Good pieces do not grow boring over time, they grow familiar. The globe you only noticed on the first evening becomes a quiet companion. The matched wall colours, which at first you could not name, give you a little steadiness every day. A furnished apartment in Vienna for a while that carries you through the third month is not one that works with effects. It is one that is thought through, all the way to the corner where only the stucco moulding sits.
That is our attitude when we furnish. We do not ask what impresses on move in day. We ask what still feels right after eight weeks. Anyone who wants to know how these decisions come about will find more from Martina.
Arriving Is Not a Moment but a Process
People often talk about arriving as if it were a matter of minutes. You unlock the door, set down your suitcase, and there you are. It is not like that. Arriving happens slowly, over the first nights, the first shopping trips, the first morning when you know where the coffee cup is without thinking.
An apartment can make this process easier or harder. It makes it harder when everything stays foreign and sterile, when nothing invites your touch, when every room smells of transition. It makes it easier when it already brings a warmth you can settle into.

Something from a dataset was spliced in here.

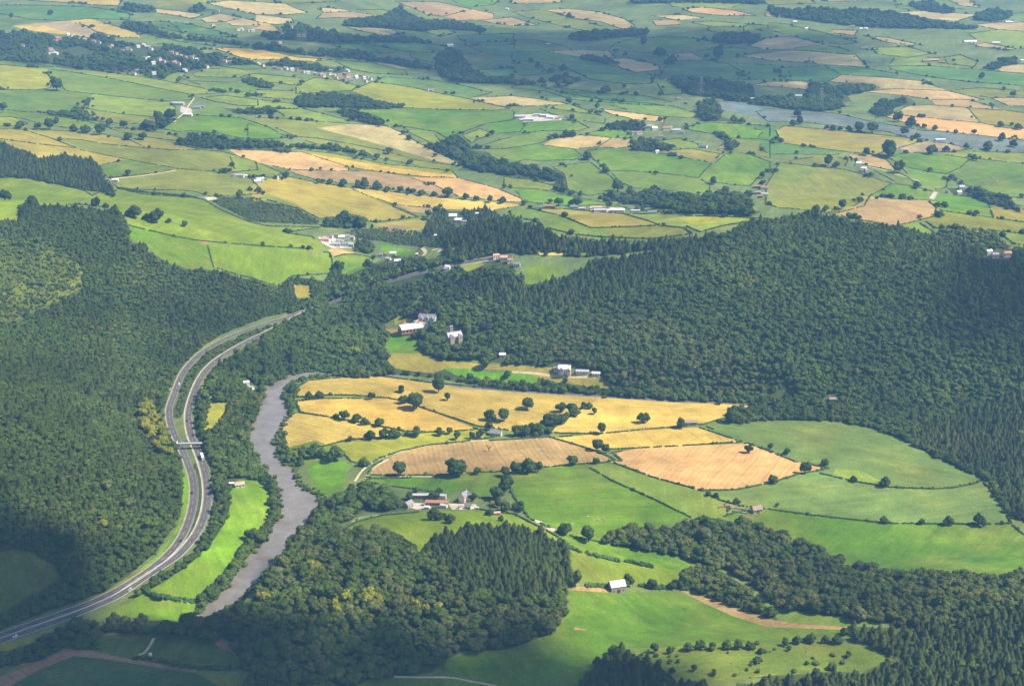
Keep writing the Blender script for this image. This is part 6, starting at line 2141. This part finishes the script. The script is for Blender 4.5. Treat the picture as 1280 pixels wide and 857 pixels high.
def car(phrase, k, x, y, side, colour, px, py):
    X, Y, Z, a = road_pose(k, x, y, side)
    root = empty('car', (X, Y, Z), a)
    prof = [(-2.15, 0.3), (2.15, 0.3), (2.2, 0.75), (1.2, 0.92), (-2.0, 0.95), (-2.2, 0.8)]
    m = MB()
    m.prism(prof, -0.88, 0.88)
    m.build('body', MAT['paint_' + colour], root)
    m = MB()
    m.prism([(-1.9, 0.953), (1.1, 0.93), (0.45, 1.42), (-1.35, 1.45)], -0.78, 0.78)
    m.build('window', MAT['window'], root)
    m = MB()
    m.prism([(-1.35, 1.453), (0.45, 1.423), (0.4, 1.5), (-1.3, 1.52)], -0.76, 0.76)
    m.build('roof', MAT['paint_' + colour], root)
    wheels(root, (-1.35, 1.35), 0.8, 0.32)
    thing(root, phrase, 'car', 'cars on the dual carriageway', px, py)


car('white car on left carriageway halfway up the curve', 0, 225, 480, 1.8, 'white', 225, 480)
car('white car at edge of left carriageway above bridge', 0, 222, 551, -2.0, 'white', 222, 551)
car('white car low on the road at left edge', 1, 17, 793, 1.8, 'white', 17, 793)
car('dark car on left carriageway in the lower bend', 0, 227, 675, 1.8, 'black', 227, 675)
car('dark car on left carriageway beside the verge gate', 0, 240, 612, -1.8, 'black', 240, 612)
car('dark car on right carriageway above the bridge', 1, 240, 541, 1.6, 'black', 240, 541)
car('dark car on right carriageway farther above bridge', 1, 236, 523, -1.6, 'black', 236, 523)
car('silver car on right carriageway low by the meadow', 1, 160, 738, 2.0, 'silver', 160, 738)
car('white van-like car on far stretch between woods', 1, 497, 352, 0, 'white', 497, 350)
X, Y, Z, a = road_pose(1, 251.5, 570, 1.6)
root = empty('lorry', (X, Y, Z), a)
m = MB()
m.box(-7.0, 3.6, -1.25, 1.25, 1.05, 4.0)
m.build('trailer', MAT['paint_white'], root)
m = MB()
m.prism([(3.9, 0.6), (6.3, 0.6), (6.3, 1.9), (6.0, 3.2), (3.9, 3.4)], -1.2, 1.2)
cab = m.build('cab', MAT['paint_white'], root)
m = MB()
m.prism([(6.33, 1.95), (6.36, 1.97), (6.07, 3.05), (6.04, 3.03)], -1.05, 1.05)
m.build('windscreen', MAT['window'], cab)
m = MB()
m.box(-7.0, 6.0, -0.5, 0.5, 0.55, 1.03)
m.build('chassis', MAT['rubber'], root)
wheels(root, (-6.0, -4.8, -3.6, 3.0, 5.2), 1.05, 0.5)
thing(root, 'white box lorry on right carriageway just below bridge', 'lorry', None, 251, 570)


def road_sign(phrase, px, py, w, h, colour, up=2.0):
    x, y = at(px, py)
    root = empty('road_sign', (x, y, gz(x, y)), math.atan2(-x, y))
    m = MB()
    m.box(-w / 2, w / 2, -0.05, 0.05, up, up + h)
    m.build('panel', MAT[colour], root)
    for s in (-0.3, 0.3):
        m = MB()
        m.tube((s * w, 0.1, -0.5), (s * w, 0.1, up + h * 0.9), 0.07, 0.07, 6)
        m.build('post', MAT['steel'], root)
    thing(root, phrase, 'road sign', None, px, py)


road_sign('white-backed road sign left of the curve', 213, 489, 2.4, 1.8, 'white_wall')
road_sign('white road sign on verge beside meadow', 163, 741, 3.0, 1.6, 'white_wall')
# white water trough or tank by the rough field track
x, y = at(188, 819.5)
root = empty('water_tank', (x, y, gz(x, y)), 0.3)
m = MB()
m.tube((0, 0, 0.2), (0, 0, 2.4), 1.3, 1.3, 14)
m.build('tank', MAT['white_roof'], root)
m = MB()
m.tube((0, 0, 2.403), (0, 0, 2.8), 1.3, 0.4, 14)
m.build('lid', MAT['white_roof'], root)
m = MB()
m.box(-1.4, 1.4, -1.4, 1.4, -0.5, 0.197)
m.build('base', MAT['concrete'], root)
thing(root, 'small round white tank beside track in rough dark field', 'tank', None, 188, 819)

# sheep on the pastures
def sheep_mesh():
    r = np.random.default_rng(3)
    C = np.array([(-0.35, 0, 0.72), (0.05, 0, 0.75), (0.4, 0, 0.74), (0.75, 0, 0.95), (0.98, 0, 0.92)])
    Rr = np.array([(0.36, 0.33, 0.34), (0.42, 0.35, 0.36), (0.36, 0.32, 0.33), (0.2, 0.15, 0.22), (0.2, 0.11, 0.12)])
    P = [blobs(C, Rr, ICO2, 0.06, r)]
    m = MB()
    for xx in (-0.4, 0.4):
        for s in (-0.17, 0.17):
            m.tube((xx, s, 0), (xx, s, 0.6), 0.05, 0.08, 6)
    V, F = P[0]
    return mesh_from('sheep', np.vstack([V, m.v]), [tuple(f) for f in F.tolist()] + [tuple(i + len(V) for i in f) for f in m.f], MAT['white_wall'])


sm = sheep_mesh()
for t, s, ph in (('O', '402 356 430 362 455 352 462 360 300 385 380 345', 'white sheep grazing on the green slope above dark wood'), ('H', '1108 262 1118 270 1130 258 1140 268 1150 272 1125 250 1146 262', 'white sheep on the far right pasture')):
    v = [float(q) for q in s.split()]
    for i in range(0, len(v), 2):
        px, py = TILE[t][0] + v[i] / 4, TILE[t][1] + v[i + 1] / 4
        x, y = at(px, py)
        o = link('sheep', sm)
        o.location = (x, y, gz(x, y))
        o.rotation_euler = (0, 0, random.uniform(0, 6.28))
        o.scale = (1.25, 1.25, 1.25)
        thing(o, ph, 'sheep', 'grazing sheep', px, py)


def pylon(phrase, px, py, H):
    x, y = at(px, py)
    root = empty('pylon', (x, y, gz(x, y)), 0.5)
    m = MB()
    b, t = H * 0.09, H * 0.02
    def corner(z, sx, sy):
        k = b + (t - b) * z / H
        return (sx * k, sy * k, z)
    zs = [0, H * 0.2, H * 0.38, H * 0.54, H * 0.68, H * 0.8, H * 0.9, H]
    S = [(-1, -1), (1, -1), (1, 1), (-1, 1)]
    for z0, z1 in zip(zs[:-1], zs[1:]):
        for i in range(4):
            m.tube(corner(z0, *S[i]), corner(z1, *S[i]), 0.22, 0.2, 4)
            m.tube(corner(z0, *S[i]), corner(z1, *S[(i + 1) % 4]), 0.12, 0.12, 4)
    m.build('tower', MAT['pylon_steel'], root)
    for z, w in ((H * 0.66, 9), (H * 0.8, 7), (H * 0.92, 6)):
        m = MB()
        m.tube((-w, 0, z), (w, 0, z), 0.2, 0.2, 4)
        m.tube((-w, 0, z), (0, 0, z + 2), 0.14, 0.14, 4)
        m.tube((w, 0, z), (0, 0, z + 2), 0.14, 0.14, 4)
        m.build('cross_arm', MAT['pylon_steel'], root)
    thing(root, phrase, 'pylon', None, px, py)


pylon('grey lattice pylon beside dark wood on shaded plain', 1025.5, 138, 48)
pylon('grey lattice pylon in trees left of the bluish field', 876, 122, 46)
pylon('tiny pylon on the horizon plain', 1010, 95, 44)

write_labels()

# ------------------------------------------------------------------ sun, sky, clouds overhead, haze, camera
SUN_EL, SUN_AZ = R(50), R(-9)          # azimuth measured from +x (the photo's right) towards +y (away from the camera)
SD = np.array([math.cos(SUN_EL) * math.cos(SUN_AZ), math.cos(SUN_EL) * math.sin(SUN_AZ), math.sin(SUN_EL)])
sun = bpy.data.lights.new('sun', 'SUN')
sun.energy = 4.9
sun.angle = R(0.53)
sun.color = (1.0, 0.92, 0.78)
so = bpy.data.objects.new('sun', sun)
COL.objects.link(so)
so.rotation_euler = Vector(SD).to_track_quat('Z', 'Y').to_euler()
so.location = (2000, 600, 3000)
wd = bpy.data.worlds.new('World')
SC.world = wd
wd.use_nodes = True
nt = wd.node_tree
nt.nodes.clear()
sky = nt.nodes.new('ShaderNodeTexSky')
sky.sky_type = 'NISHITA'
sky.sun_disc = False
sky.sun_elevation = SUN_EL
sky.sun_rotation = math.pi / 2 - SUN_AZ
sky.altitude = 300
bg = nt.nodes.new('ShaderNodeBackground')
bg.inputs['Strength'].default_value = 0.085
wo = nt.nodes.new('ShaderNodeOutputWorld')
nt.links.new(sky.outputs[0], bg.inputs[0])
nt.links.new(bg.outputs[0], wo.inputs[0])

cm = bpy.data.materials.new('cloud')
nt, out = nodes(cm)
df = N(nt, 'ShaderNodeBsdfDiffuse')
df.inputs['Color'].default_value = (0.9, 0.9, 0.92, 1)
tl = N(nt, 'ShaderNodeBsdfTranslucent')
tl.inputs['Color'].default_value = (0.9, 0.9, 0.92, 1)
ms = N(nt, 'ShaderNodeMixShader')
ms.inputs[0].default_value = 0.5
nt.links.new(df.outputs[0], ms.inputs[1])
nt.links.new(tl.outputs[0], ms.inputs[2])
nt.links.new(ms.outputs[0], out.inputs['Surface'])
cm_thin = bpy.data.materials.new('thin_cloud')
nt, out = nodes(cm_thin)
df = N(nt, 'ShaderNodeBsdfTranslucent')
df.inputs['Color'].default_value = (0.95, 0.95, 0.96, 1)
tp = N(nt, 'ShaderNodeBsdfTransparent')
ms = N(nt, 'ShaderNodeMixShader')
ms.inputs[0].default_value = 0.83
nt.links.new(df.outputs[0], ms.inputs[1])
nt.links.new(tp.outputs[0], ms.inputs[2])
nt.links.new(ms.outputs[0], out.inputs['Surface'])
# ground areas that lie in cloud shadow: height of the cloud, puff size, outline in the photo
SHADOWS = [
    (3200, 42, '0', '-80 590 0 605 60 645 105 700 115 750 150 785 190 790 235 782 275 778 330 790 420 802 500 797 560 800 640 786 698 778 700 795 692 808 730 822 800 826 850 838 870 848 900 850 900 900 -80 900'),
    (1500, 110, '0', '300 48 420 40 540 36 640 36 720 40 860 37 960 33 1090 48 1105 75 1085 100 1060 114 1000 122 960 128 900 127 860 122 760 127 700 118 640 105 560 100 500 92 420 76 330 64'),
    (1500, 60, '0', '1160 340 1230 330 1340 330 1340 470 1290 440 1230 420 1180 390'),
    (1500, 60, '0', '1080 170 1060 178 1085 183 1110 182 1115 176'),
]
for alt, rad, t, s in SHADOWS:
    poly = unproject(densify(pts(t, s), 20))
    lo, hi = poly.min(0), poly.max(0)
    st = rad * 0.72
    X, Y = np.meshgrid(np.arange(lo[0], hi[0] + st, st), np.arange(lo[1], hi[1] + st, st))
    q = np.stack([X.ravel(), Y.ravel()], 1) + rng.uniform(-0.4, 0.4, (X.size, 2)) * st
    q = q[in_poly(q, poly)]
    if len(q) < 2:
        continue
    edge = np.minimum(seg_dist(q, np.vstack([poly, poly[:1]])) / (rad * 3), 1)
    z0 = terrain(q[:, 0], q[:, 1])
    C = np.column_stack([q, z0]) + SD[None] * ((alt - z0) / SD[2])[:, None]
    C[:, 2] += rng.uniform(-0.2, 0.8, len(C)) * rad * (0.5 + edge)
    rr_ = rad * (0.5 + 0.5 * edge) * rng.uniform(0.75, 1.2, len(C))
    V, F = blobs(C, np.stack([rr_ * 1.1, rr_ * 1.1, rr_ * 0.8], 1), ICO2, 0.12, rng)
    o = link('clouds', mesh_from('clouds', V, F, cm if rad < 50 else cm_thin, smooth=True))
    o['kind'] = 'stuff'
    o['label'] = 'broken white cumulus cloud high above the valley'

hz = MB()
hz.box(-10900, 10900, -2900, 14900, -8, 660)
ho = hz.build('haze', [])
ho['kind'] = 'stuff'
hm = bpy.data.materials.new('haze')
nt, out = nodes(hm)
pv = nt.nodes.new('ShaderNodeVolumePrincipled')
pv.inputs['Color'].default_value = (0.24, 0.53, 0.92, 1)
pv.inputs['Density'].default_value = 8.0e-5
pv.inputs['Anisotropy'].default_value = 0.0
nt.links.new(pv.outputs[0], out.inputs['Volume'])
ho.data.materials.append(hm)

cam = bpy.data.cameras.new('camera')
cam.sensor_width = 36
cam.lens = 36 * FPX / W0
cam.clip_start = 5
cam.clip_end = 40000
co = bpy.data.objects.new('camera', cam)
COL.objects.link(co)
co.location = (0, 0, CAMZ)
co.rotation_euler = (math.pi / 2 - PITCH, 0, 0)
SC.camera = co

SC.render.engine = 'CYCLES'
SC.view_settings.view_transform = 'Standard'
SC.view_settings.look = 'None'
SC.view_settings.gamma = 1
SC.view_settings.use_curve_mapping = False
SC.view_settings.exposure = 1.05
cy = SC.cycles
cy.max_bounces = 4
cy.diffuse_bounces = 3
cy.glossy_bounces = 1
cy.transmission_bounces = 2
cy.volume_bounces = 0
cy.transparent_max_bounces = 24
cy.use_denoising = True
cy.use_adaptive_sampling = True
cy.adaptive_threshold = 0.02
cy.sample_clamp_indirect = 4
cy.caustics_reflective = False
cy.caustics_refractive = False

The three images belong together. The room with bed and cabinet, the matched corner, the sun mirror on the wall. Three glimpses of a place that is not loud but coherent. And in the end that is exactly the answer to the question of what a good apartment for a while needs to do. It has to give you time to arrive. No more, but no less either.
Frequently asked
How long can I rent a furnished apartment in Vienna for a while?
With us from 30 days upward. That suits a transitional period, a project in Vienna or a start in the city before you find something of your own for the long term.
What is the difference compared to a hotel or a holiday apartment?
A hotel stays impersonal, a holiday apartment is designed for short stays. An apartment for a while is made for living, with a real kitchen, vintage pieces and room for your everyday life over weeks and months.
What should I pay attention to with furnished living in Vienna?
Not just the list of features. Pay attention to light, material and proportions. Ask yourself whether you can imagine still enjoying sitting in this room after eight weeks.
Is everything included or do I need to bring things?
The apartments are fully furnished, from the bed linen to the kitchen equipment. You arrive with your suitcase and begin to live, without first having to get everything together.